If you look at It history, it is quite clear that fighting against the wind does not help much, whatever protections Apple will install, there will always be a solution to run OSX x86 on a standard PC; it is only a matter of time, and motivation (meaning that the price difference between MacIntel and similarly equipped PC will be big)
So how to prevent such a move?
- Apple can sell its OSX x86 to PC users, but if this possibility can indeed become true in the future, for a short-term period it remains unlikely. Indeed, it would imply a direct fight with the dominating PC OS: Windows, in other word, a direct fight with Microsoft, a company with a financial strength leaving competitors in the dust.
- Apple could release a time- or features-limited, or even demo version of OSX x86 to PC users in order to convince them to migrate to MacIntel; but it would also make hackers’ work easier in their goal to turn such limited version into a full features version.

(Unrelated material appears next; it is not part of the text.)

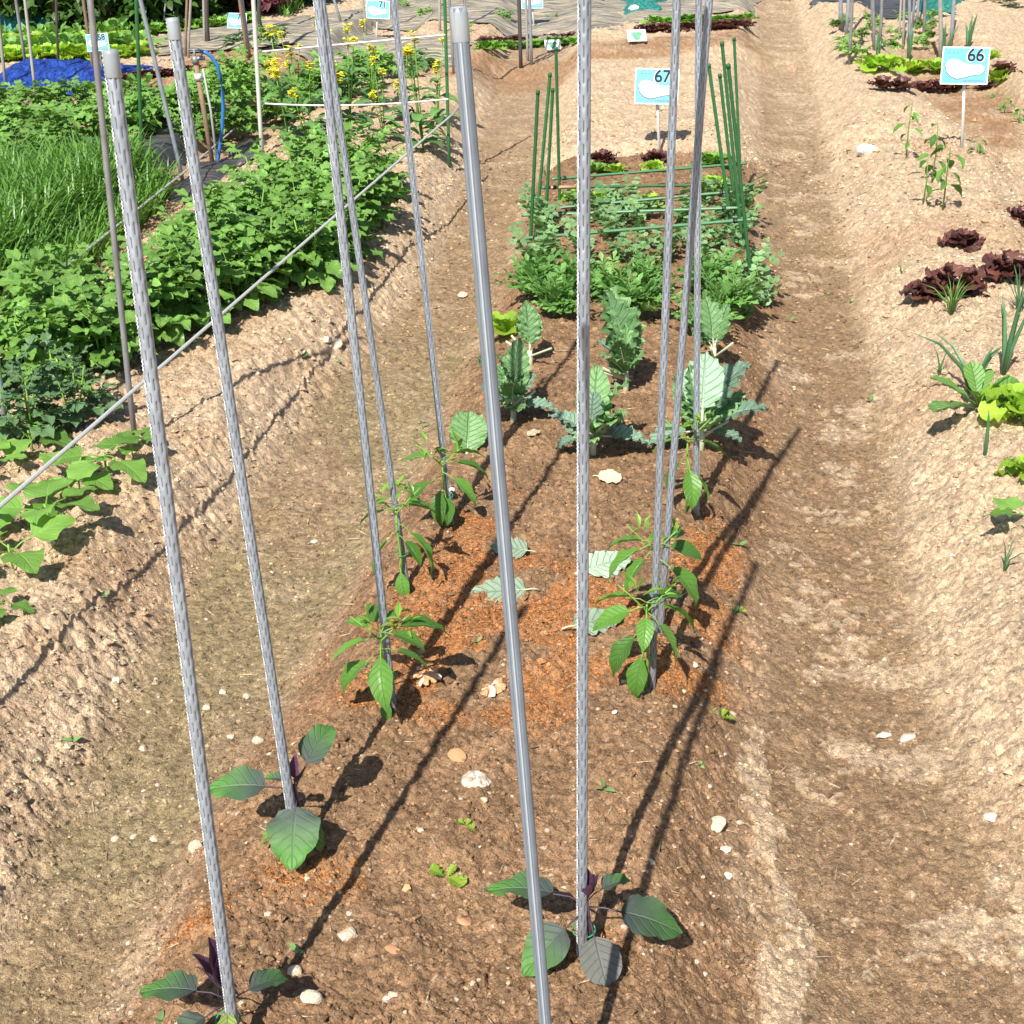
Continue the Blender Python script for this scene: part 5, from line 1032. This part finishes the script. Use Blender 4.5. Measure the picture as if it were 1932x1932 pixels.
for (u, v) in ((1590, 88), (1620, 80), (1650, 60), (1685, 70), (1700, 40), (1745, 62), (1760, 85), (1640, 40), (1600, 105), (1675, 100), (1735, 95), (1765, 45), (1620, 118), (1590, 60)):
    put(R.choice(FP), u, v, R.uniform(.3, .5), 'small leafy seedling among the plot 66 stakes', 'seedlings among the plot 66 stakes')
for (u, v) in ((760, 20), (800, 35), (840, 22), (900, 12), (950, 40), (1000, 20), (1060, 12), (1100, 30), (880, 60), (1040, 45), (1130, 10)):
    put(R.choice(FP), u, v, R.uniform(.28, .45), 'small green sprout in the far dusty film', 'sprouts in the far dusty film')
put(BR[0], 470-22, 90, .8, 'dark drooping leafy plant under the farther blue sign'); put(FP[1], 517, 92, .7, 'round blue-green plant right of the white pole'); put(FP[2], 1930, 12, .8, 'bushy green plant in the top right corner'); put(FP[0], 1880, 5, .7, 'dark bushy plant left of the top right corner')

# barley-like blades: one uncountable patch
def blades(poly, n, hmin, hmax, wd, name, label, mat='grass', seed=1, droop=.9):
    rs = np.random.RandomState(seed); P = [at(u, v, .1)[:2] for u, v in poly]; Pn = np.array(P); lo, hi = Pn.min(0), Pn.max(0); Q = lo+(hi-lo)*rs.rand(n*4, 2)
    Q = np.array([q for q in Q if inpoly(q[0], q[1], P)])[:n]; n = len(Q); z = ground(Q[:, 0], Q[:, 1], False); a = rs.rand(n)*6.283; L = hmin+(hmax-hmin)*rs.rand(n); el = np.radians(55+33*rs.rand(n))
    t = np.linspace(0, 1, 6); V = np.zeros((n, 6, 2, 3)); px = Q[:, 0]; py = Q[:, 1]; pz = z.copy()
    for k in range(6):
        w_ = wd*(.7+.6*rs.rand(n))*(1-t[k]**2.2)*.5+.0002
        if k: e_ = el-droop*t[k]**1.5*(.4+rs.rand(n)); d = L/5; px = px+np.sin(a)*np.cos(e_)*d; py = py+np.cos(a)*np.cos(e_)*d; pz = pz+np.sin(e_)*d
        for j, s_ in ((0, -1), (1, 1)): V[:, k, j, 0] = px+s_*np.cos(a)*w_; V[:, k, j, 1] = py-s_*np.sin(a)*w_; V[:, k, j, 2] = pz
    F = np.array([(2*k, 2*k+1, 2*k+3, 2*k+2) for k in range(5)]); F = (F[None]+12*np.arange(n)[:, None, None]).reshape(-1, 4); c0 = Q.mean(0)
    VV = V.reshape(-1, 3)-np.array([c0[0], c0[1], 0]); g = Geo(); g.add(VV, F); g.RN = [np.repeat(rs.rand(n), 12)]
    o = mobj(name, g.mesh(name, [M[mat]])); o.location = (c0[0], c0[1], 0); tag(o, label, 'grass', kind='stuff')
blades([(-100, 560), (20, 540), (110, 500), (220, 430), (290, 372), (318, 325), (240, 312), (60, 335), (-120, 350)], 6000, .14, .27, .013, 'barley_blades', 'dense patch of bright green barley-like blades at the left')
blades([(540, 40), (600, 0), (760, -40), (500, -60), (505, 20)], 3500, .10, .25, .012, 'bank_grass', 'bright grass on the bank beyond the far film', seed=4)
blades([(620, -20), (1932, -20), (2100, -130), (400, -130)], 5000, .10, .25, .02, 'far_grass', 'grass beyond the far beds', seed=5)

# hedge: shrubs with trunks and leafy crowns
hl = leafgeo(.12, .075, 'ovate', 3, 1, .2, .6, petr=0)
def shrub(u, v, wpx, hm, label, mat='hedge', n=900, seed=0, name='shrub', yoff=0):
    r = random.Random(seed); b = on(u, v); b[1] += yoff; W = wpx*pix(b)[2]/FPX/2; e = empty(name, b, 0, label, 'shrub'); g = Geo()
    for k in range(5): a = r.uniform(0, 6.28); tube([(0, 0, -.1), (math.cos(a)*W*.3, math.sin(a)*.2, hm*.4), (math.cos(a)*W*.6, math.sin(a)*.4, hm*.85)], [.05, .035, .015], 6, g)
    mobj('trunk', g.mesh('trunk', [M['bark']]), e); c = Geo(); cl = [(r.uniform(-W, W), r.uniform(-.35, .5), r.uniform(.08, hm*.55), r.uniform(.12, .28)) for _ in range(34)]
    for i in range(n):
        q = r.choice(cl); d = Vector((r.gauss(0, 1), r.gauss(0, 1), r.gauss(0, 1))).normalized()*q[3]*r.uniform(.6, 1.05)
        c.merge(hl, frame((q[0]+d.x, q[1]+d.y, max(.03, q[2]+d.z)), r.uniform(0, 360), r.uniform(-50, 20), r.uniform(-30, 30), r.uniform(.6, 1.25)))
    mobj('crown', c.mesh('crown', [M[mat]]), e)
for i, (u, v, w_, h, lb, mt) in enumerate(((-10, 66, 190, 1.7, 'dark evergreen shrub at the far left end of the hedge', 'hedge'), (110, 62, 150, 1.8, 'dark shrub of the hedge behind the tan branch', 'hedge'), (205, 62, 130, 1.6, 'leafy shrub of the hedge behind the weathered stake', 'hedge'), (265, 58, 120, 1.5, 'bright climbing shrub of the hedge right of the sign', 'hedge'), (330, 48, 120, 1.5, 'shrub of the hedge behind the second capped stake', 'hedge'), (420, 26, 110, 1.1, 'low green shrub behind the brown stakes', 'hedge'), (487, 28, 70, .8, 'dark red leaved bush behind sign 70', 'hedgered'), (545, 12, 110, 1.3, 'dark shrub at the top edge right of the white pole', 'hedge'))):
    shrub(u, v, w_, h, lb, mt, 1900 if w_ > 90 else 900, 400+i, yoff=.1)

So despite of using a brand new and robust protection system ready to resist for months and requiring weeks of work for hackers to crack it again for every system update; Apple has to find other ways to make OSX x86 more attractive when used on a MacIntel than when used on a PC; without starting an opened competition with Microsoft… not an easy task for sure.
But there is a solution. And one has to go back in Apple’s history, and more precisely at the time when Apple bought NeXT. To build MacOSX, Apple has been using OpenStep that was then renamed the « Yellow Box » and further evolved to become Cocoa as we know it today. At that time, the Yellow Box was compatible with Windows.
Now if you consider that Apple has been developing OSX x86 in parallel to all OSX PPC versions, one could easily think that the same thing could have been done with the Yellow Box. If one keeps going with this hypothesis, it could imagine Apple to deliver a developing environment compatible with Windows, and able to run Cocoa-based application.
This solution would have many advantages:
- It would give a « taste » of OSX to PC users, without providing the entire foundation parts of OSX.
- It would make installation of a cracked version of OSX x86 useless, and potentially instable, at least as unstable as XP in some cases.
- It could attract Windows developers who could really make Mac AND PC software easily.
- And finally it could convert PC users after being using OSX applications via the Yellow Box to migrate to MacIntel. It could be even more efficient than an opened fight against Microsoft.
Of course such hypothesis remains purely speculative, but it is part of our current though with the future MacIntel planned for 2006, and potentially early 2006.